Por alguma razão, essas vozes daninhas são mais intensas e barulhentas do que aquelas que sussurram coisas boas. Se deixadas soltas, as vozes em minha cabeça ganham força e até passo a acreditar que meu chefe é um imbecil, que corro risco de perder amor se falar abertamente sobre meus afetos e que meu corpo não presta.
O caminho que tenho trilhado para lidar com elas é o caminho da autocompaixão. Há alguns dias fui dormir com a cabeça em polvorosa por causa de algumas interpretações de mundo que estavam ganhando força. Precisei recorrer a um mantra sobre o qual escrevi anteriormente (inclusive, reli o texto e o recomendo porque ele continua muito atual): que eu possa ser leve, lúcida e amorosa.
Aliás, na outra noite ampliei esse mantra para incluir não apenas os princípios do Olhar de Raposa (leveza, lucidez e compaixão) como também a frase que tenho utilizado como slogan pessoal de escritor (escrevo sobre como criar uma vida mais livre, honesta e conectada). Ficou assim:
Que eu possa ser livre e lever, lúcida e honesta, amorosa e conectada.
Repetindo esse mantra algumas vezes, consegui silenciar algumas das vozes que estavam gritando em meu ouvido. Nem sempre funciona, nem sempre tenho o tempo ou a consciência de que posso utilizar minha própria voz para coordenar esse coro de influências que reverberam em mim.

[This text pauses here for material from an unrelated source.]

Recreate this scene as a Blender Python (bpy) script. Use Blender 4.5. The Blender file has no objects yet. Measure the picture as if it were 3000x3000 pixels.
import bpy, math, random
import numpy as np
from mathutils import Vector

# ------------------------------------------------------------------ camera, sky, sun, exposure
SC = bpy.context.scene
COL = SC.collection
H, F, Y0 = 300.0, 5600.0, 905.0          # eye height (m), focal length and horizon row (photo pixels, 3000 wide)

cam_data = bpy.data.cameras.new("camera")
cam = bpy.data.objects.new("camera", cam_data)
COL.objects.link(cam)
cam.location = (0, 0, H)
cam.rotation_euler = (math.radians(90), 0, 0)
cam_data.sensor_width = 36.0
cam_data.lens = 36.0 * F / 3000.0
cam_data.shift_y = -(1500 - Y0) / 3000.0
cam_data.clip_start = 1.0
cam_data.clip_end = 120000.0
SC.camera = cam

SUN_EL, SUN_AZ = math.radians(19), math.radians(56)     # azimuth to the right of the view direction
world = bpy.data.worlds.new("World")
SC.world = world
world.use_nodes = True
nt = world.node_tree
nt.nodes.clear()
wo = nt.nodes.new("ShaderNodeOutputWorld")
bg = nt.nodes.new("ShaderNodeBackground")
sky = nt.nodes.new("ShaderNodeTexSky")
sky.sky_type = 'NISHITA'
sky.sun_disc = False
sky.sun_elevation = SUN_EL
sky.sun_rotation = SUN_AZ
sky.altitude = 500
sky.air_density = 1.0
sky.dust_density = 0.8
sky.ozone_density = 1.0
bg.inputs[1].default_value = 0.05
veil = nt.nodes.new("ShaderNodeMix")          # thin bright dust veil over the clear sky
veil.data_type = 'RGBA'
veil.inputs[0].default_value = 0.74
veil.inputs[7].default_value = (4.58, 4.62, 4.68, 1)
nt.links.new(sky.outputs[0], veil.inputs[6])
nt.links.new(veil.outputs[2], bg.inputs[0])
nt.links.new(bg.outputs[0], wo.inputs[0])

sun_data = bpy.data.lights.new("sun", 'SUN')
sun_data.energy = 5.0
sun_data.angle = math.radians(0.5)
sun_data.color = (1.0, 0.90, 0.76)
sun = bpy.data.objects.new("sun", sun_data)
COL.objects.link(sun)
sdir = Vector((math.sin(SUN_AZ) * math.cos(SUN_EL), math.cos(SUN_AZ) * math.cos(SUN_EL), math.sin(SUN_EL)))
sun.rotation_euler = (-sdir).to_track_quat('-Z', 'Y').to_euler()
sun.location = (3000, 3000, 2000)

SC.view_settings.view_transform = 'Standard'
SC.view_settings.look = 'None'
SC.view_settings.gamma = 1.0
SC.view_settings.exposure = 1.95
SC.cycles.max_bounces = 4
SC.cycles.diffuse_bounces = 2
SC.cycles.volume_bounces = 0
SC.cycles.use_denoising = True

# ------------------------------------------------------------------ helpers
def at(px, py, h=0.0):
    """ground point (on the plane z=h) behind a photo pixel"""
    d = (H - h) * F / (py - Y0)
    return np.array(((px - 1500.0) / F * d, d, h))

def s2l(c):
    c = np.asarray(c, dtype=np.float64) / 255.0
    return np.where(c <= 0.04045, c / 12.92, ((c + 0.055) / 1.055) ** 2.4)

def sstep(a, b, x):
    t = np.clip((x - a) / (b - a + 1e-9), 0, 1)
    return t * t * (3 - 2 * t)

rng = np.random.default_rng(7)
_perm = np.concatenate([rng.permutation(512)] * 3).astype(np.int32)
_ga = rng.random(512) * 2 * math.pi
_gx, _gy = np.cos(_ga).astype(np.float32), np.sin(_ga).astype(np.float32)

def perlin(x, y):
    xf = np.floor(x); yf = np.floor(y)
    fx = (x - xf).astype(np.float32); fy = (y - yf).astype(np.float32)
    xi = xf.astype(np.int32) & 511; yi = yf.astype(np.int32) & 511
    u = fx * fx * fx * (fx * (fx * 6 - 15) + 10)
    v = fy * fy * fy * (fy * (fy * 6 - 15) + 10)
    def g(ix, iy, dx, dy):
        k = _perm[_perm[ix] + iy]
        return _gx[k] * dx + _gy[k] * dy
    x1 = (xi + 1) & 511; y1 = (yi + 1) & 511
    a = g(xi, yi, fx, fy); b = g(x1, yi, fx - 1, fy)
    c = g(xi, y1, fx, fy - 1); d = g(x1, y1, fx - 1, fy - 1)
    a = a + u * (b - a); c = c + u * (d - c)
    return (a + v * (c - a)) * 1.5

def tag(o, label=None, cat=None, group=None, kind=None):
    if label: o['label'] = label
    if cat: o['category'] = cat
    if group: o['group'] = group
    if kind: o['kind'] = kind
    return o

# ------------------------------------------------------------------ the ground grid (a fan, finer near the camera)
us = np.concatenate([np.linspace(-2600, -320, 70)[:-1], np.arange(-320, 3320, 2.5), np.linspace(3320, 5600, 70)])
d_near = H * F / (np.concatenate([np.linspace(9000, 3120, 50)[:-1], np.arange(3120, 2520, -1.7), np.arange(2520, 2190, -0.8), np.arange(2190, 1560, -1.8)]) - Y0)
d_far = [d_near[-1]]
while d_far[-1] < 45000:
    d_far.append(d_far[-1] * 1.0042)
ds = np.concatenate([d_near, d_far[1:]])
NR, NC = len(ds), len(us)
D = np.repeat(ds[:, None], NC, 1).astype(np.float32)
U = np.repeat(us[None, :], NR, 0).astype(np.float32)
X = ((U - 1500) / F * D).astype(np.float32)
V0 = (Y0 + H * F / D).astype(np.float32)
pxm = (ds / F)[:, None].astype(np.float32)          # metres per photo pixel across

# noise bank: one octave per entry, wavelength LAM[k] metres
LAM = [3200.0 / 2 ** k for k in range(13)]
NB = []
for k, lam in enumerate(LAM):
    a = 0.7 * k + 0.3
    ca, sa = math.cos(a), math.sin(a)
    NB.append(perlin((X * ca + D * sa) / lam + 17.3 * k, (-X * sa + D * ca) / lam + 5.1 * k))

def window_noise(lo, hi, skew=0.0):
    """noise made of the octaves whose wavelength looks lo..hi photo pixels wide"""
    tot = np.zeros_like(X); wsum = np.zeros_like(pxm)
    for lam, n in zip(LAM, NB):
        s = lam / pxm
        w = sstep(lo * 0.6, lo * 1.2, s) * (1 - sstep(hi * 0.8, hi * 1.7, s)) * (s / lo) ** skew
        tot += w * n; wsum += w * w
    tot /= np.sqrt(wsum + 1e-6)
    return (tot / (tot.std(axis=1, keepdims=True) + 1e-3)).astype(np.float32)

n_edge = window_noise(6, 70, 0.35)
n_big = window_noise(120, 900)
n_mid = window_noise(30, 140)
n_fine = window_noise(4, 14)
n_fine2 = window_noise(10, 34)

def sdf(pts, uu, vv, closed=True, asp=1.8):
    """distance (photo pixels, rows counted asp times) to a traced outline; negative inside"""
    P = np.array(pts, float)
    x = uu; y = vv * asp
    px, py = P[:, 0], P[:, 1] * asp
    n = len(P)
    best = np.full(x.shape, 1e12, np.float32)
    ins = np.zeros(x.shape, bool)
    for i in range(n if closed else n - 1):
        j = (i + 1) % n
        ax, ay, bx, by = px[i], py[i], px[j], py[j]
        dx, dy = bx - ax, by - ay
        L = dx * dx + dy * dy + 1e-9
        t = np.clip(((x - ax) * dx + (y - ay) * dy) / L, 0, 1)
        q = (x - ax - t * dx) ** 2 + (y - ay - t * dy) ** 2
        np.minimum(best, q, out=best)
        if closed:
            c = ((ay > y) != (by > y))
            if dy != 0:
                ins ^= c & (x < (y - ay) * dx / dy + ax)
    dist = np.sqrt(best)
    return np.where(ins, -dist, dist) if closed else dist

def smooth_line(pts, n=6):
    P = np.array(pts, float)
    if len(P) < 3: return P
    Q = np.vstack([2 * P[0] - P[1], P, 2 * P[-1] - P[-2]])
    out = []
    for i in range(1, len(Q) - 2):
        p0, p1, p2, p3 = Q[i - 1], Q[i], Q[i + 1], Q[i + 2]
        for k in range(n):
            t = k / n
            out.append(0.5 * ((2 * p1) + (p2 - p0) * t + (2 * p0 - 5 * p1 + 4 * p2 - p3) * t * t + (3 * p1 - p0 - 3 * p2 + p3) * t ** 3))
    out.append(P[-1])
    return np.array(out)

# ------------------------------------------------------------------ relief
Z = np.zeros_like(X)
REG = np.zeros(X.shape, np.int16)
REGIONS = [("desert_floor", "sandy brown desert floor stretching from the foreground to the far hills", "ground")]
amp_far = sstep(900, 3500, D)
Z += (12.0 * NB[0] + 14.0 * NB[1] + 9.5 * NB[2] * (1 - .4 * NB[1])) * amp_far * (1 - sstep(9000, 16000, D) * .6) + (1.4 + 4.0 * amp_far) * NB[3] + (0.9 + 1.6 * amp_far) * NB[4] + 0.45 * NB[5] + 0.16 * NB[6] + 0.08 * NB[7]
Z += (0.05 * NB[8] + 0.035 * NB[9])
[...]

Desta vez funcionou e sinto-me grato por isso.
Um vislumbre do futuro
Tenho alguns planos para 2023, uns mais concretos que outros. Aqui vai uma lista viva, portanto não definitiva:
completar mais um trimestre de aulas de japonês aqui em Tóquio, na esperança de destravar minha habilidade de comunicação oral;
encontrar oportunidades de trabalho que me paguem melhor (para isso tenho estudado em paralelo para desenvolver novas habilidades);
definir qual (e onde) será meu próximo lar;
refletir e escrever mais sobre questões relacionadas a experiências LGBTQIA+;
refletir e escrever mais sobre autocompaixão e não-violência;
retomar o cultivo do Ninho de Escritores.
Os movimentos impulsionados por esses objetivos hão de impactar o que escrevo por aqui no Olhar de Raposa, então achei justo sinalizá-los.
Por aqui me despeço e, como sempre, te agradeço pela leitura.